I really enjoyed this, even with some reservations, the primary one being that this really belongs off-Broadway. That's not a comment on the quality of the material, but the format itself, which reminded me of something like Ride the Cyclone or some of Malloy's smaller works. Shagginess can be a benefit to a show in a more intimate venue, but here I found myself wishing for just a little more. A little more structure, a little more spectacle, a little more body.
The score is marvelous. Rich, tuneful, and varied, though I did find myself preferring the more musical-theatre numbers over the rock numbers. The rock numbers weren't bad by any means, but most of the other numbers are so strongly pointed that the rock numbers felt disorganized in comparison. Normal, Blowin' it Up, Millicent's Song, Up to the Stars, and Crimson Thread were all huge stand-outs.
I was also totally blown away by the depth of the acting. These characters feel incredibly lived-in and the actors bring a frankly astonishing amount of personality and history to what are basically a series of bit parts, which helps tremendously to anchor the individual scenes.
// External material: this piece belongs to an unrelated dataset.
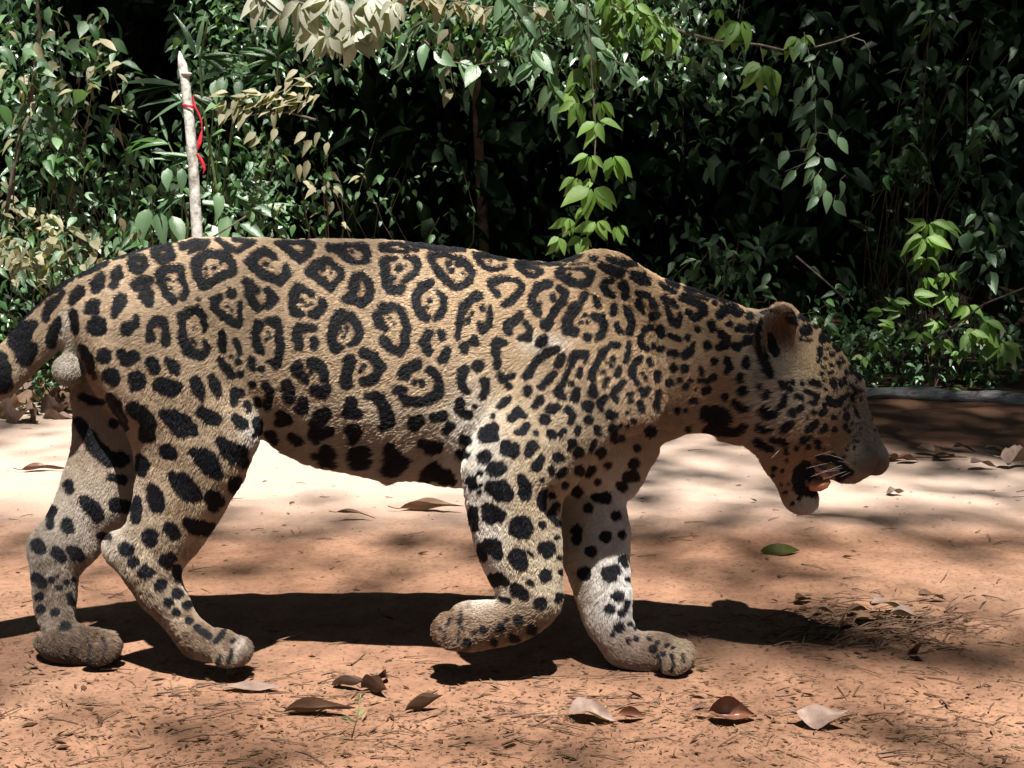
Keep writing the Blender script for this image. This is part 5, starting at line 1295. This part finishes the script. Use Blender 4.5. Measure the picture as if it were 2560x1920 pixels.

Those scenes in Maine and Kansas, where he's growing up and then falling in love, felt as unexpectedly rich as any great production of Our Town, and I wish the show as a whole was a little better at leveraging that towards the conclusion.
As others have mentioned, Assassins looms over this show for various reasons, but I weirdly found myself thinking of Robert Ashley's Improvement, which (at least in part) explores the unsettling way life slips by us in a series of arbitrary incidents, only to be obliterated by time. Dead Outlaw mines a similar existential vein in the second half as his increasingly mummified corpse meets a series of characters who extract something from him and then go off and live their lives and die.
That accumulation of time is so affecting, and it makes me wish the two halves were tied together just a little more strongly, because it feels like there's a little extra something hiding in there that could be brought out. The eventful uselessness of McCurdy's life, examined in fine detail, contrasted with the dozen-odd glimpses we get of other lives. The expansive inner life, the lies we tell ourselves, the truths that only we know, all the ways we get lost within our own selves, versus how we perceive others in shorthand, use them for our own needs, discard them when necessary.
The excellent acting and score help to lift a lot of these themes up, but I honestly wish this had been a proper two act show, if just to help develop and emphasize those ideas. It's already split exactly down the middle by McCurdy's death, which makes it feel oddly unwieldy as a one-act. Cynically, I get the sense that part of bringing this to Broadway was to boost its potential life in licensing, because this feels ready-made for regional and college productions, so I'm not terribly surprised that it came to Broadway unenlarged, but I can't help but imagine this show beefed up.
Definitely go see it if you can. Whatever qualms I had, this is a genuine, earnest work of art with a fantastic score and some of the best musical acting I've seen in a long time, and it made me feel something legitimately mystical. I really, really hope this finds its feet in local productions, because it absolutely deserves it.